Como una Casa en el Árbol

Solaris, Santa Ana, San José de Costa Rica.

Hay casas que se funden con su entorno de una manera tan íntima, que parecen haber brotado de la tierra misma.

La casa del video que compartí recientemente es uno de esos raros milagros: una construcción impecablemente cuidada, en la que cada detalle ha sido respetado, preservado, casi acariciado con el paso del tiempo.

Su estado de conservación es sorprendente. Nada chirría, nada parece fuera de lugar. Y sin embargo, no hay rigidez, ni perfección estéril. Lo que hay es una armonía profunda, una calma que emana de sus materiales nobles, de sus proporciones humanas, de su relación con el paisaje.

Pero lo que más me conmovió fue su conexión con el árbol que la abraza desde el lindero.
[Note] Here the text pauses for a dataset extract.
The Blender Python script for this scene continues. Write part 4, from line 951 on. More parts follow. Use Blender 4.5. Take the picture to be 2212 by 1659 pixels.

Las ramas se cuelan por las ventanas como viejos amigos, la sombra se derrama en el interior como si formara parte del mobiliario.

Es una casa en la que uno podría vivir suspendido —no en el aire, sino en el tiempo— como en aquellas casas en los árboles de la infancia, pero ahora desde la madurez, desde el gozo de lo esencial.

Una casa que no solo se habita, sino que acompaña.

Y me hizo recordar momentos vividos en Madrid, en rincones donde el silencio también tenía presencia física, donde los árboles parecían parte de la arquitectura, y la arquitectura parte de uno mismo.